Réalisé par Avec Harris Dickinson, Charlbi Dean, Woody HarrelsonPays: Genres : Comédie, Drame Durée : Année de production : |
8.5/10 |
Palme d’or à Cannes en 2022, Triangle of Sadness (Sans filtre), est une œuvre drôle, croustillante et horripilante. Divisé en 3 actes: l’addition, le bateau et l’île, chaque segment apporte petit à petit des éléments pour construire une opposition entre les riches et le prolétariat, l’influenceur et l’ouvrier immigré.
Acte I : Qui doit payer l’addition, l’homme ou la femme ? Cette situation cocasse qui rythme toute la première partie n’est qu’un amuse-bouche avant le coup de maître du film. On y découvre dès les premières images la position de la femme et de l’homme à travers le cynisme discriminatoire de l’industrie du prêt-à-porter. La situation autour d’un couple se tend très rapidement avec ferveur et justesse.
Acte II: Tourner l’excès des riches à son paroxysme. On assiste au naufrage d’une certaine oligarchie occidentale incapable de voir la réalité du monde dans lequel ils gravitent. Le capitalisme prend cher. Cet acte opère un virage à 180 degrés avec des scènes sur une croisière qui dégoulinent de drôlerie. La lutte des classes prend une forme grotesque qui en devient grandiose. La folie de ces vingt minutes atteint un tel niveau qu’elle semble capable de ne jamais retomber jusqu’à faire mourir de rire les spectateurs. La folie finit toutefois par s’arrêter pour ouvrir le troisième et dernier acte.

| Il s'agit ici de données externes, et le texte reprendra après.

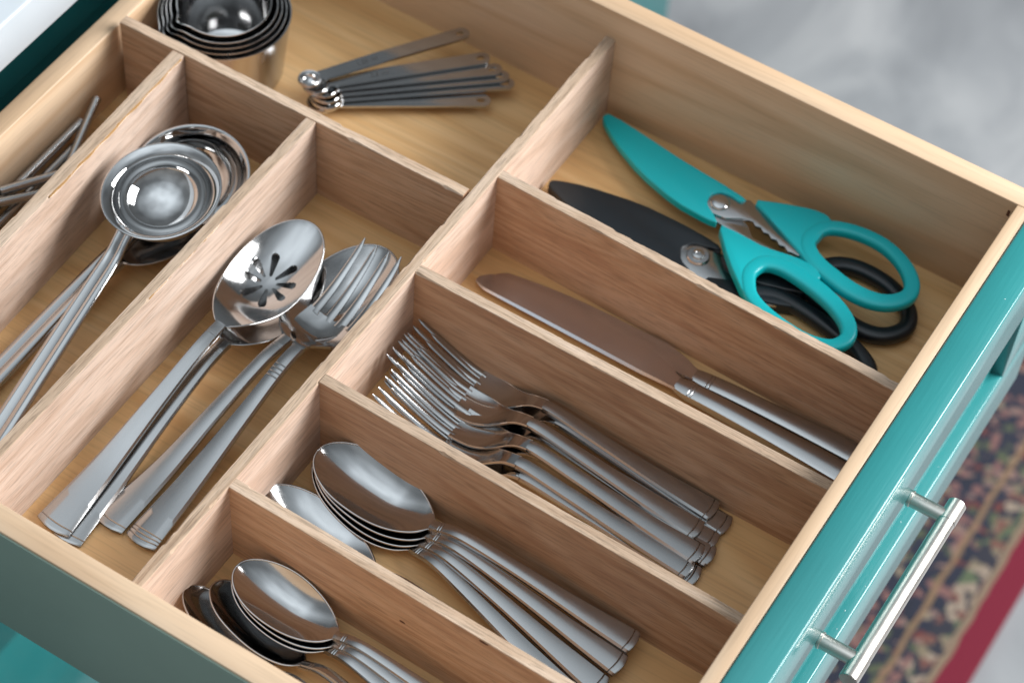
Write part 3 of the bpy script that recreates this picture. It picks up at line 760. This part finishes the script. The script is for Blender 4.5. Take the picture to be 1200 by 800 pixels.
la = thing('ladle', 'shiny ladle with its round bowl on top facing up', 'ladle', (-147, 219, 20), LG)
ladle_bowl(la, 33, 20, (0, 0, 26.5), (6, -3), 5.0)
path_handle(la, [(-2, -29, 26), (-1.6, -36, 22), (-0.9, -45, 17), (0.6, -62, 12.8), (4.9, -112, 1.6), (9.2, -162, -9.6), (12, -200, -15)], [(0, 12), (0.1, 9.5), (0.4, 10.5), (1, 15)])
lb = thing('ladle', 'shiny ladle with dark bowl tucked behind the topmost ladle', 'ladle', (-153.5, 251, 0), LG)
ladle_bowl(lb, 34, 22, (0, 0, 25.0), (11, 0), 3.0)
path_handle(lb, [(-5, -31, 20), (-6.2, -39, 17.8), (-7.0, -50, 17), (-8, -70, 16.5), (-10.4, -120, 12), (-13, -175, 7.4), (-16, -238, 3)], [(0, 12), (0.1, 9), (0.4, 10), (1, 14)])
lc = make_server('basting_spoon', 'long serving spoon with its head hidden under the ladles', 'spoon', 240, 70, 42, 10, 14)
lc['group'] = LG; pose(lc, (-172, 20), (-150, 255), 0.2, 0, 0)

# ---------------------------------------------------------------- drinking straws
SG = 'metal drinking straws'
def straw(pts, label, r=2.7):
    c = Vector(pts[0]); o = thing('drinking_straw', label, 'straw', c, SG)
    Q = [Vector(p) - c for p in pts]; P = [Q[0]]
    for k in range(1, len(Q) - 1):        # straight runs with short rounded bends
        a, b, d = Q[k - 1], Q[k], Q[k + 1]; e1 = b + (a - b).normalized() * 8; e2 = b + (d - b).normalized() * 8
        P += [e1.lerp(b, q).lerp(b.lerp(e2, q), q) for q in [i / 8 for i in range(9)]]
    P.append(Q[-1])
    sweep('tube', P, r, r, M_SATIN, o, False, 18, None, False)
    sweep('bore', P, r * 0.85, r * 0.85, M_BRUSH, o, False, 18, None, False)
straw([(-236.2, 258, 14), (-235, 160, 14), (-233, 60, 14)], 'metal straw lying along the drawer back with its end free')
straw([(-230.5, 247, 9), (-229, 150, 9), (-227, 40, 9)], 'metal straw second from the drawer back')
straw([(-236.0, 273, 20), (-229.5, 250, 14), (-217, 205, 4)], 'short metal straw leaning away with its end up')
straw([(-203.5, 254, 9), (-235.5, 186, 22)], 'metal straw crossing over the others towards the divider')
straw([(-202, 240, 4), (-233, 178, 21)], 'lower metal straw crossing towards the divider nearer the drawer side')
straw([(-220, 205, 3.2), (-216, 120, 3.2), (-212, 40, 3.2)], 'metal straw lying on the bottom beside the divider')

# ---------------------------------------------------------------- measuring cups
CG = 'nested measuring cups'
CC = (-201.0, 350.0)
names = ['outermost and largest measuring cup of the nest', 'second largest measuring cup of the nest', 'third largest measuring cup of the nest',
         'fourth largest measuring cup of the nest', 'innermost shiny measuring cup of the nest']
SA = math.radians(246)      # where the pouring lips point
for i in range(5):
    R = 38.3 - 2.5 * i - (1.2 if i == 4 else 0); z0 = 1.8 * i; Ht = 46 + 1.9 * i - z0; rb = R * 0.86
    c = thing('measuring_cup', names[i], 'measuring cup', (CC[0], CC[1], z0 + 0.1), CG)
    def lip(a, r, z, R=R, Ht=Ht):
        d = (a - SA + math.pi) % (2 * math.pi) - math.pi
        return (3.2 * math.exp(-(d / 0.16) ** 2) * max(0, (z - Ht + 9) / 9) ** 1.5) if r > R * 0.7 else 0
    prof = [(0.02, 0), (rb - 3, 0), (rb - 0.8, 0.8), (rb, 2.6)]
    for k in range(1, 9): prof.append((rb + (R - rb) * k / 8, 2.6 + (Ht - 2.6) * k / 8))
    prof += [(R + 0.35, Ht + 0.3), (R + 0.2, Ht + 0.7), (R - 0.5, Ht + 0.6)]
    for k in range(8, 0, -1): prof.append((rb - 1.0 + (R - rb) * k / 8, 2.6 + (Ht - 2.6) * k / 8 - 0.3))
    prof += [(rb - 1.2, 3.0), (rb - 4, 1.2), (0.02, 1.1)]
    body = lathe('cup_body', prof, M_BRUSH if i < 4 else M_STEEL, c, 96, (0, 0, 0), lip, 40)
    # flat strap handle pointing away, along the far side of the drawer
    ha = math.radians(118); dx, dy = math.cos(ha), math.sin(ha); ln = 74 - 2 * i
    hp = [(dx * (R - 0.2), dy * (R - 0.2), Ht - 2), (dx * (R + 6), dy * (R + 6), Ht - 1.2), (dx * (R + ln * .5), dy * (R + ln * .5), Ht - 2.0), (dx * (R + ln), dy * (R + ln), Ht - 3.0)]
    hp = catmull(hp, 18, False)
    sweep('handle', hp, lambda q: 6.5 + 1.5 * q, 0.8, M_SATIN, c, False, 12)

# ---------------------------------------------------------------- measuring spoons
PG = 'measuring spoons'
def meas_spoon(label, end, tip, z, R, pitch=0, roll=0, text=None, Lh=100):
    t = thing('measuring_spoon', label, 'measuring spoon', group=PG)
    # handle plate with a hanging hole, local u from the handle end (0)
    w = 4.6; n = 20; outer = []
    for i in range(13): a = math.pi / 2 + math.pi * i / 12; outer.append((w + w * math.cos(a), w * math.sin(a)))
    outer += [(Lh * .6, -w * 0.95), (Lh, -w * 0.8), (Lh, w * 0.8), (Lh * .6, w * 0.95)]
    bm = bmesh.new(); hole = [(w + 1.2 + 2.6 * math.cos(2 * math.pi * i / 14), 1.7 * math.sin(2 * math.pi * i / 14)) for i in range(14)]
    vo = [bm.verts.new((x, y, 0)) for x, y in outer]; vh = [bm.verts.new((x, y, 0)) for x, y in hole]
    es = [bm.edges.new((vo[i], vo[(i + 1) % len(vo)])) for i in range(len(vo))] + [bm.edges.new((vh[i], vh[(i + 1) % 14])) for i in range(14)]
    bmesh.ops.triangle_fill(bm, use_beauty=True, edges=es)
    r = bmesh.ops.extrude_face_region(bm, geom=bm.faces[:])
    for v in r['geom']:
        if isinstance(v, bmesh.types.BMVert): v.co.z = 1.5
    for v in bm.verts: v.co.z += 6.0 + 0.6 * math.sin(math.pi * min(1, v.co.x / Lh))
    from_bm('handle', bm, M_STEEL, t, True, 30)
    prof = []; D = R * 0.75
    for i in range(11): a = math.pi / 2 * i / 10; prof.append((max(0.02, R * math.sin(a)), -D * math.cos(a)))
    prof += [(R + 0.4, 0.3), (R + 0.2, 0.9), (R - 0.7, 0.7)]
    for i in range(10, -1, -1): a = math.pi / 2 * i / 10; prof.append((max(0.02, (R - 1) * math.sin(a)), -D * math.cos(a) + 1.0))
    lathe('bowl', prof, M_CHROME, t, 40, (Lh + R - 1.0, 0, 6.8))
    if text:
        cu = bpy.data.curves.new('engraving', 'FONT'); cu.body = text; cu.size = 4.6 * MM; cu.extrude = 0.03 * MM; cu.align_x = 'CENTER'; cu.align_y = 'CENTER'
        tmp = bpy.data.objects.new('tmp', cu); COL.objects.link(tmp)
        me = bpy.data.meshes.new_from_object(tmp.evaluated_get(bpy.context.evaluated_depsgraph_get())); bpy.data.objects.remove(tmp)
        for v in me.vertices: v.co = Vector((-v.co.x + Lh * 0.68 * MM, -v.co.y, v.co.z + (7.5 + 0.52 + 0.05) * MM))
        me.materials.append(M_DARK); eo = bpy.data.objects.new('engraving', me); COL.objects.link(eo); eo.parent = t
    pose(t, end, tip, z, pitch, roll); return t
meas_spoon('small measuring spoon on top of the fan, handle pointing farthest back', (-91.0, 441.0), (-147.0, 354.0), 12.0, 6.5, 0, 0, '1.25 ml', 96)
meas_spoon('measuring spoon second in the fan, just below the top one', (-71.0, 433.0), (-143.0, 355.0), 9.0, 7.5, 0, 0, '2.5 ml', 98)
meas_spoon('measuring spoon third in the fan with its hole near the next handle', (-61.0, 431.0), (-139.0, 358.0), 7.0, 8.5, 0, 0, None, 98)
meas_spoon('measuring spoon fourth in the fan, lying close under the third', (-55.5, 430.5), (-137.0, 357.0), 4.8, 9.0, 0, 0, None, 100)
meas_spoon('measuring spoon fifth in the fan, reaching farthest towards the main divider', (-51.0, 429.0), (-135.0, 356.0), 2.6, 9.5, 0, 0, None, 102)
meas_spoon('lowest measuring spoon of the fan, handle lying apart on the bottom', (-56.0, 411.0), (-138.0, 352.0), 0.3, 8.0, 0, 0, None, 92)

# ---------------------------------------------------------------- turquoise shears
zt = lambda x: 6.0 + x * 0.066
sh = thing('kitchen_shears', 'turquoise handled kitchen shears with blade sheath, on top of the black pair', 'scissors', (100, 400, 0), 'kitchen shears')
OX, OY = 100, 400
def loc2(P): return [(x - OX, y - OY) for x, y in P]
ztl = lambda x: zt(x + OX)
def loop3(P, z, n=72): return [(p.x, p.y, z) for p in catmull([(x, y) for x, y in loc2(P)], n, True)]
sheath = [(6.6, 434.4), (4.8, 437.6), (6.6, 440.6), (10.5, 440.4), (35.7, 435.6), (61.5, 430.2), (88.8, 426.2), (108.0, 423.4), (105.6, 419.2), (98.6, 421.0), (92.2, 420.4), (88.4, 415.4), (89.8, 408.6), (96.2, 404.2), (102.6, 398.6), (96, 397.8), (73.7, 400.2), (46.1, 409.6), (21.4, 423.0)]
prism('blade_sheath', loc2(sheath), -1.8, 3.0, M_TPLAS, sh, 1.3, 1, ztl, seg=4)
prism('blade', loc2([(60, 408), (100, 402), (116, 398.5), (134, 397.5), (149.6, 399.5), (123.4, 401.5), (117, 408.0), (108, 413), (96, 414), (60, 424)]), -2.2, -0.4, M_BRUSH, sh, 0.2, 0, ztl)
up = [(60, 410), (96.5, 404.5), (104, 405), (112, 410.0)]
ser = []
for i in range(12):           # serrated nutcracker edge
    f = i / 11; x, y = 115 + f * 33, 411.0 - f * 10.0; ser.append((x, y + (0.9 if i % 2 else -0.5)))
prism('blade', loc2(up + ser + [(152, 401.5), (152, 404), (130.4, 415), (109.5, 424.2), (100, 421), (60, 426)]), -0.2, 1.8, M_BRUSH, sh, 0.2, 0, ztl)
lathe('pivot_screw', [(0.02, 0), (5.6, 0), (5.9, 0.5), (5.6, 1.2), (4.4, 1.9), (2.0, 2.2), (0.02, 2.25)], M_STEEL, sh, 36, (95.6 - OX, 413.4 - OY, zt(95.6) + 1.8))
upneck = [(109.5, 424.6), (126.3, 431.4), (143.0, 436.4), (152, 436.6), (157, 433), (156.4, 425), (155.1, 412.6), (161, 405.2), (170, 401), (168.6, 394.8), (163.5, 394.8), (150.6, 403.4), (129.9, 414.4)]
prism('handle', loc2(upneck), -2.4, 3.6, M_TPLAS, sh, 1.6, 1, ztl, seg=3)
uploop = [(150.6, 418.5), (155.9, 429.2), (170.0, 434.4), (187.3, 434.2), (202.3, 428.0), (213.1, 418.2), (216.4, 408.0), (211.2, 399.2), (201.5, 394.6), (187.6, 394.6), (173.6, 398.2), (162.5, 402.4), (153.4, 409.4)]
sweep('finger_loop', loop3(uploop, 0.6), lambda q: 4.7 + 0.7 * math.cos((q - 0.72) * 6.28), 3.6, M_TPLAS, sh, True, 24, ztl, True, 50, 0.62)
loneck = [(102.2, 398.6), (115.8, 397.2), (133.8, 396.4), (151.5, 399.2), (162.6, 398.4), (170.7, 393.2), (168, 388), (158, 391.5), (144.7, 393.7), (133.5, 387.6), (132.5, 376), (139.3, 366.5), (149.5, 359.2), (140.7, 358.4), (120.1, 377.5)]
prism('handle', loc2(loneck), -2.4, 3.6, M_TPLAS, sh, 1.6, 1, ztl, seg=3)
loloop = [(139.5, 366.0), (134.6, 376.0), (137.1, 386.0), (146.1, 390.0), (159.0, 388.9), (174.9, 384.6), (188.0, 378.8), (197.8, 371.2), (201.6, 362.5), (197.1, 353.8), (185.2, 350.3), (170.5, 351.6), (156.1, 355.4), (145.5, 360.2)]
sweep('finger_loop', loop3(loloop, 0.6), lambda q: 4.5 + 0.7 * math.cos((q - 0.3) * 6.28), 3.6, M_TPLAS, sh, True, 24, ztl, True, 50, 0.62)

# ---------------------------------------------------------------- black shears underneath
bs = thing('kitchen_shears', 'black handled kitchen shears with black blade sheath under the turquoise pair', 'scissors', (100, 380, 0), 'kitchen shears')
OX, OY = 100, 380
zb0 = lambda x: 1.2
bsheath = [(6.2, 373.8), (5.0, 378.0), (9, 380.8), (24, 386.2), (56.5, 392.6), (84.4, 393.2), (107, 391.7), (112.0, 388.6), (104, 386), (96, 384), (92, 377), (96, 369.5), (104, 366), (112, 360), (84, 357), (50, 361), (22, 367.5)]
prism('blade_sheath', loc2(bsheath), 0, 7.0, M_BPLAS, bs, 2.0, 1, zb0, seg=4)
prism('blade', loc2([(80, 362), (104, 366), (130, 360), (168, 377), (166, 381), (140, 372), (128, 379), (112, 385), (80, 388)]), 4.2, 6.0, M_BRUSH, bs, 0.2, 0, zb0)
prism('blade', loc2([(80, 366), (120, 372), (150, 380), (168, 384), (160, 388), (120, 388), (80, 390)]), 2.0, 3.8, M_BRUSH, bs, 0.2, 0, zb0)
sc_ = lathe('pivot_screw', [(0.02, 0), (6.4, 0), (6.6, 0.6), (6.0, 1.4), (3.6, 1.5), (3.4, 2.6), (1.6, 3.0), (1.5, 2.3), (0.02, 2.3)], M_STEEL, bs, 36, (102.5 - OX, 377.5 - OY, 7.2))
bn1 = [(112, 386), (130, 389), (150, 395), (168, 401), (174, 396), (166, 388), (150, 381), (128, 376), (118, 379)]
prism('handle', loc2(bn1), 0.3, 7.6, M_BPLAS, bs, 1.6, 1, zb0, seg=3)
bloop = [(160, 398), (163, 409), (171, 418.5), (184, 422.5), (201.8, 420.5), (217.0, 411.5), (222.0, 399.0), (214.2, 387.5), (199.7, 384.0), (181.7, 387.6), (168.5, 391.5)]
sweep('finger_loop', loop3(bloop, 4.4), 4.9, 4.2, M_BPLAS, bs, True, 24, zb0, True, 50, 0.75)
bn2 = [(112, 366), (125, 372), (145, 378), (162, 382), (172, 379), (160, 373), (143, 367), (132, 356), (122, 356)]
prism('handle', loc2(bn2), 0.3, 7.6, M_BPLAS, bs, 1.6, 1, zb0, seg=3)
bloop2 = [(137, 362), (140, 372), (152, 378.6), (168, 378.6), (186, 375.6), (204, 370.5), (217.5, 362.5), (219, 352), (210, 345), (194, 342), (172, 343.0), (152, 347), (141, 353)]
sweep('finger_loop', loop3(bloop2, 4.4), 4.9, 4.2, M_BPLAS, bs, True, 24, zb0, True, 50, 0.75)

Acte III: Cette dernière partie est peut-être la moins rythmée et souffre de quelques longueurs. Cela ne l’empêche pas de continuer à distiller plusieurs situations irrésistibles, de continuer à se servir de ces gags pour remettre en question les excès de notre société. Il réussit le pari de tenir en haleine son spectateur jusqu’à l’issue de l’intrigue. Et même si la frustration se fait ressentir sur une fin ouverte, elle prend finalement tout son sens à travers des débats qui peuvent se construire sur une éventuelle continuité sur l’île, à l’hôtel ou de retour sur le continent.
Le réalisateur Ruben Östlund comme à son habitude laisse au spectateur une critique acerbe de la société face à un événement imprévu. Le réalisateur se permet toutes les provocations dans cette fable où il tire principalement sur les plus riches de ce monde! La mise en scène est soignée et aboutie et même si le sujet entre les classes populaires et les riches aurait pu être accablant ou étouffant, Triangle of Sadness apparaît avec légèreté comme une impitoyable satire de la société contemporaine. La force du film est de multiplier les personnages mais d’arriver à leur donner tous du poids dans l’histoire. Ainsi, on a un couple beau et charismatique, un commandant de bord totalement barge, un russe affreusement démagogue et une Abigael totalement incarnée. Rythmée aux violoncelles totalement à contresens de l’ambiance qui décroît à travers un voyage idyllique qui tourne vite au cauchemar, la musique conserve ici une véritable identité. Et si le film est sans nous rappeler le cinéma engagé de Bong Joon-ho (Parasites) sur les inégalités sociales, fraichement récompensé à Cannes, l’environnement de Triangle of Sadness est plus cosmopolite, s’adaptant à des lieux fantasmés passant du défilée à la croisière (s’amuse).
Triangle of Sadness parvient à surprendre et à nous embarquer dans un houleux remous ménage. Un bon cru Cannois!